BUDAPEST (Reuters) - Facebook has removed a video posted by the Hungarian prime minister's chief of staff in which he said immigrants were responsible for increased crime in the capital of neighboring Austria and were pushing "white Christians" out.
Janos Lazar, the top aide to Hungarian Prime Minister Viktor Orban who himself was called a racist by the U.N. human rights chief this week, accused Facebook of censorship after the social network removed his post.
A screenshot posted by Lazar online said the post had been removed for violating Facebook's community guidelines. Facebook was not immediately available for comment.

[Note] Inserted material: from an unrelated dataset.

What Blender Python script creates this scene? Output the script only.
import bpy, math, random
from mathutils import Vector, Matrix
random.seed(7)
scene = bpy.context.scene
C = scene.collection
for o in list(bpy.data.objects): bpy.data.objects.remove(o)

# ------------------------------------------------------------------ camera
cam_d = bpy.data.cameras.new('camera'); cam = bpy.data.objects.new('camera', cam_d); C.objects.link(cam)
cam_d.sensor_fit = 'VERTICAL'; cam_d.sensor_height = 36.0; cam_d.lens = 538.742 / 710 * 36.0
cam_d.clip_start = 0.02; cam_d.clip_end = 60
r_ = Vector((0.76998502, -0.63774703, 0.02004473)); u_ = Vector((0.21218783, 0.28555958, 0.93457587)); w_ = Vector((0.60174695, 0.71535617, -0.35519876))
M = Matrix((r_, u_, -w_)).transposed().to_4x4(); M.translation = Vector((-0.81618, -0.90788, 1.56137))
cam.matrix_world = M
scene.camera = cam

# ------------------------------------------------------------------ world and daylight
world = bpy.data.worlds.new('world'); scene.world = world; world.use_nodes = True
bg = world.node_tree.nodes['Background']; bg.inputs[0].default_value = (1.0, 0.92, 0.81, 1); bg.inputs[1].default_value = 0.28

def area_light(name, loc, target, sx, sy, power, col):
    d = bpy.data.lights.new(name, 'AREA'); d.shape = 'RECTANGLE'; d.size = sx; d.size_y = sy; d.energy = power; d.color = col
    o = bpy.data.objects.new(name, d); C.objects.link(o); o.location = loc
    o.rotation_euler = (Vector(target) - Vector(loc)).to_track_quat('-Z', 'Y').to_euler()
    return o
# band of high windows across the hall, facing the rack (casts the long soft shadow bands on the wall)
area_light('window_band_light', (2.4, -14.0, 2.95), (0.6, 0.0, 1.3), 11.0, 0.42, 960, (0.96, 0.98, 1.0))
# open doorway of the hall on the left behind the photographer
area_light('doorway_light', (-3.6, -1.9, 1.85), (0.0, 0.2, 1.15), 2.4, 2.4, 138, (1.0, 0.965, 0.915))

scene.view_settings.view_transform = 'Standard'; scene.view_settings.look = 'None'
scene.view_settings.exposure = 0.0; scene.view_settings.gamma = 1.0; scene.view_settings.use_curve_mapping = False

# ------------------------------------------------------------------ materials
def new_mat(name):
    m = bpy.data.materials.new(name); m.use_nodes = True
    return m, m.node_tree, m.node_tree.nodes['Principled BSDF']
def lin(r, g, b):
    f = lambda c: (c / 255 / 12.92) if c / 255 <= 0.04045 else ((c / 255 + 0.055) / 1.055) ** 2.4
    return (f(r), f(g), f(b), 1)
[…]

In the video Lazar posted to his page on Tuesday, he addresses the camera in a street in Favoriten, the district of Vienna with the most foreigners living in it.
"Disorder is much higher, there is much more dirt and litter in the streets and the few Viennese still living here say that crime is a lot higher and people are living in bigger fear," Lazar says, accompanied by downbeat piano music and shots of Muslim immigrants.
"If we let them in and they are going to live in our towns, the result will be crime, poverty, dirt and impossible conditions in our cities," Lazar said.
The Social Democrats (SPO), who govern Vienna in coalition with the Greens, rejected the comments, saying they were part of a "racist and xenophobic election strategy" by Orban's Fidesz party ahead of elections on April 8.